The letter, classified SECRET with URGENT priority, dated May 19, 2004, was addressed to Major General Firouzabadi, Chief of the General Staff of the Armed Forces, and Admiral Shamkhani, Minister of Defense. It notifies senior military leadership that Iranian intelligence had obtained internal IAEA documents regarding heavy water production and the heavy water reactor program at Arak. The document confirms that 27 pages of confidential IAEA documents were attached, including a technical report compiled by Heinonen, Charlier, Pedraza, and Koizumi under the title "Heavy Water Reactor Program and Heavy Water Production (Findings in Iran)." The letter also references 18 questions the IAEA had prepared to pose during their May 2004 inspection visit to Arak.
The Olli Heinonen Connection
The first name listed among the IAEA report authors is Olli Heinonen, who served as IAEA Deputy Director-General for Safeguards from 2005 to 2010. Heinonen was the agency's chief nuclear inspector and played a central role in investigating Iran's nuclear program during this period.

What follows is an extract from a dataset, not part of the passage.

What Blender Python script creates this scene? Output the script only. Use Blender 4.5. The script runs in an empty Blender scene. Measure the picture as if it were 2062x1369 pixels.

In my previous reporting on the Department 40 leak, I documented that Heinonen appears on the unit's target list for surveillance and potential assassination operations. The department that conducts cyber espionage also maintains target packages on individuals for kinetic operations, and Heinonen was identified as a high-priority target.
This 2004 document, stored on the same network infrastructure, provides context for why Heinonen became a target. As the lead author of IAEA technical assessments on Iran's nuclear program and the architect of inspection questions, Heinonen possessed detailed knowledge of what the agency knew, and what it suspected, about Iranian nuclear activities. The fact that Iranian intelligence obtained his confidential reports demonstrates both the sensitivity of his work and Iran's interest in understanding exactly what he knew.
The Handwritten Annotations
The document contains handwritten marginal notes that reveal who was involved in handling this intelligence. Two names appear: "سردار وحیدی" (Sardar Vahidi) and "موسسه فخریزاده" (Fakhrizadeh Institute), with a date of 83/2/31 (May 20, 2004)
Ahmad Vahidi was IRGC Quds Force commander at the time, later served as Minister of Defense (2009-2013), and is currently Iran's Minister of Interior. He remains wanted by Interpol for his alleged role in the 1994 AMIA Jewish center bombing in Argentina that killed 85 people.
The reference to "Fakhrizadeh Institute" is more significant. Mohsen Fakhrizadeh headed Iran's AMAD Project, the covert nuclear weapons program. Israeli intelligence described him as the "father of the Iranian nuclear bomb." He was assassinated near Tehran in November 2020 in an operation widely attributed to Israel.

That Fakhrizadeh's organization appears handwritten on a 2004 document concerning IAEA inspections of nuclear facilities at Arak directly connects his institute to the nuclear program years before his role became publicly known internationally. This document sat on the computer of the man whose unit later compiled target lists that included nuclear inspectors.
Why This Document Was on Rahrovi's Computer
The presence of a twenty-year-old Ministry of Intelligence document on the personal computer of an IRGC cyber operations commander raises questions about information sharing between Iranian intelligence agencies, and about Rahrovi's role beyond hacking operations. Department 40 operates under the IRGC Intelligence Organization, separate from the Ministry of Intelligence (MOIS) that authored this document.
That Rahrovi personally retained this classified material alongside other highly sensitive Revolutionary Guards documents suggests he was not merely a technical operations manager. The document may have been provided as background material when Heinonen was designated as a Department 40 target. Its presence on Rahrovi's machine, rather than in general network storage, indicates the department head's direct involvement in operations concerning individuals connected to Iran's nuclear program oversight.
Implications
The exposure of salary records transforms abstract threat actor designations into documented employment relationships. These thirty-five individuals now have their financial ties to IRGC cyber operations confirmed through their own payroll records. Combined with previously leaked Iranian data, researchers can now cross-reference these bank account numbers against other data points to build more complete profiles on each operative, potentially uncovering additional identities, addresses, and connections not visible in the Department 40 files alone.
The expanded Kashef footage demonstrates that Iranian surveillance infrastructure extends far beyond cyber operations. The system's integration of religious sect data, embassy visit tracking, and cross-referencing capabilities reveals a comprehensive domestic surveillance apparatus targeting Iranian citizens based on their travel, contacts, and even their branch of Islam.
The IAEA document provides historical depth to Department 40's targeting of Olli Heinonen. This was not arbitrary selection. Heinonen authored the confidential assessments that Iranian intelligence successfully obtained, making him a person of enduring interest to a regime concerned with understanding and countering international nuclear oversight.
The materials continue to emerge from the same network access that exposed Charming Kitten's operations. Each disclosure adds detail to the picture of how Iran's cyber capabilities integrate with broader intelligence and security objectives, from compensating operatives through front company payrolls to maintaining target packages on international officials who scrutinized the nuclear program two decades ago.